The Bahr al-Arab River has served as a sort of unofficial dividing line between Arabs of the north and Africans of the south. But analysts say the government wants to control fertile land and underground oil reserves in the south - and perhaps populate it with Muslims.

In 1996, the government signed accords with several rebel factions formerly allied with the SPLA, holding out the promise of peace and autonomy.

But those who agreed simply got financial and military support from the government - and in some cases important appointments - and then were sent back to fight against forces loyal to the SPLA leader, Col. John Garang, who stayed out of the talks.

"Khartoum's plan was used to deceive people, not to make an agreement," says Joseph Del, a senior official in the Sudan Relief and Rehabilitation Association (SRRA), the humanitarian wing of the SPLA.

"They promised to give autonomy to southerners, but it was just a quid pro quo to get some people to fight their own people. Now we see how it has made people suffer and starve."

Southern Sudanese roundly dismiss a political solution. "You are asking people in the south to abandon the struggle because they are already starving," says Justin Yaac Arop, SRRA's top emissary for East Africa, based in Nairobi, Kenya. "and to submit either to be Muslims or to be ruled by a foreign law."

Similar words come from Mawiir Nyok, who is secretary of the SRRA in Gogrial County - the area hit hardest by Sudan's famine. The Khartoum government, he says, wants an Islamic country.

"Among my people, in my generation, nobody would agree to give in to that," he says in an interview in the area of Ajiep.
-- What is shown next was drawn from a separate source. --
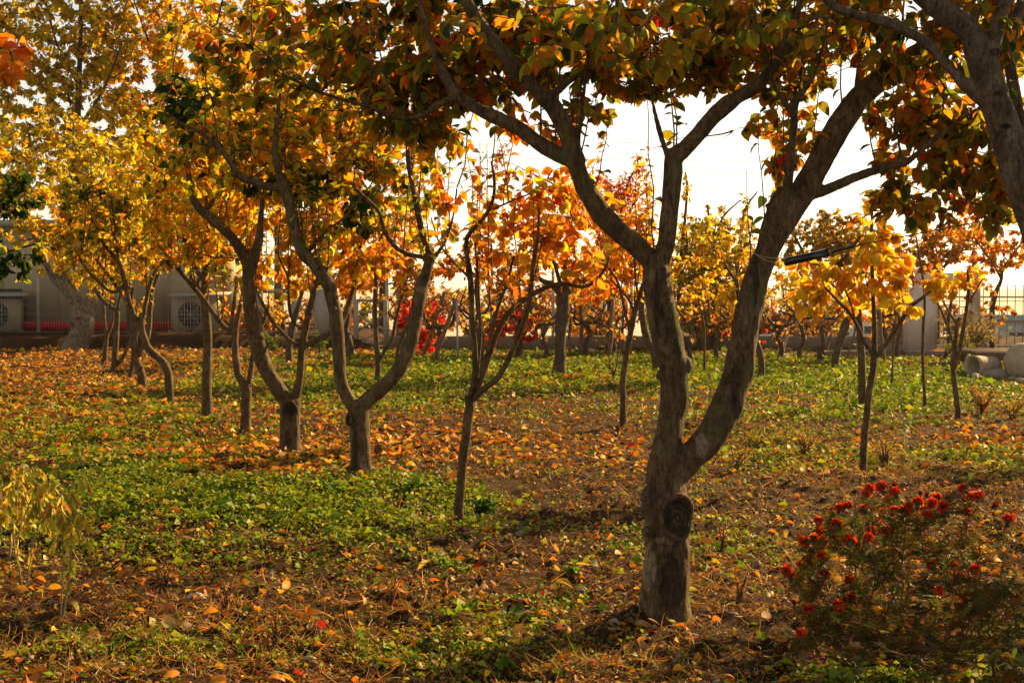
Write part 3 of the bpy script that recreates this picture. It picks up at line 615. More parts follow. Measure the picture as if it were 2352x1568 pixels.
# --- T4..T9 and further row trees
tree('fruit_tree', 'slender Y-forked fruit tree left of the scarred stump, bowed left stem', 'tree', (565, 992),
 [[(565, 993, 26), (565, 950, 24), (566, 905, 24), (566, 880, 22)], [(564, 890, 18), (548, 860, 18), (541, 815, 17), (540, 765, 15), (548, 720, 11), (556, 680, 8), (560, 620, 6)],
  [(570, 885, 14), (577, 850, 13), (582, 810, 12), (590, 770, 10), (605, 740, 9), (618, 700, 7)], [(540, 765, 12), (515, 750, 12), (492, 722, 12), (470, 692, 12), (445, 660, 11), (415, 625, 10), (390, 595, 8), (360, 560, 6)],
  [(445, 660, 8), (470, 620, 7), (490, 570, 6), (500, 520, 5)]],
 [(470, 560, 120, 70, 1.1), (400, 520, 110, 90, 1.1, {'pal': P_YELLOW}), (560, 610, 70, 60, .9), (470, 400, 160, 130, 1.2), (430, 250, 150, 120, .9)], P_MIX, L=.075, seed=9, sprouts=12, splen=.9, group=ROW, tw=.005)
tree('fruit_tree', 'straight grey trunk standing between the Y-forked tree and the leftmost cluster', 'tree', (476, 955),
 [[(476, 957, 26), (475, 900, 22), (476, 840, 22), (478, 780, 20), (474, 730, 20), (470, 680, 19), (472, 640, 17), (476, 600, 12)], [(472, 650, 12), (440, 600, 10), (425, 540, 9), (420, 480, 7), (400, 400, 5)], [(475, 630, 10), (500, 560, 9), (520, 500, 7), (530, 430, 5)], [(470, 690, 9), (455, 655, 8), (430, 640, 7)]],
 [(420, 470, 130, 90, 1.1), (380, 350, 150, 110, 1.1, {'pal': P_OLIVE}), (540, 490, 90, 80, 1.0)], P_YELLOW, L=.075, seed=10, sprouts=12, splen=.9, group=ROW, tw=.005)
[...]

Mr. Nyok knows full well that most of the famine deaths here had little to do with rainfall shortages or crop failures. The 15-year war is to blame - but that doesn't change the SPLA's will to fight. Between starvation and capitulation, he says, they'll take starvation. "The famine is a man-made one."

Tower-tall, like most members of the Dinka tribe - the largest tribe in south Sudan - Nyok walks around Ajiep in an American-style shorts-and-T-shirt ensemble that makes him stand out among the tribesmen here, though perhaps less than he would in ultraconservative Khartoum, where the Arab dress code demands modesty for men and women.

There, he says, non-Muslim Africans can never be treated as equal citizens by the Arab elite. The Arab-African tensions stretch back to the days when Sudan was a major center of the regional slave trade - a persistent sore point because southerners continue to be captured and sold into slavery during the frequent raids on their villages.

"In Khartoum, whatever good thing you do for people there, they still call you 'abed,' " he says, using the Arabic term for slave.

While Nyok speaks, hungry children begin their evening wails before bedtime. He has sent his wife and four children to live in Kenya, but he remains here to try to monitor the flow of food aid and obtain seeds and agricultural tools.

"Ninety percent of the people here have not cultivated a single field this season," he says. "If we don't regain control of that, it's going to be worse next year."

He will ask aid agencies for three more years of emergency aid, after which, he hopes, people in this deceptively green land could again be self-sufficient.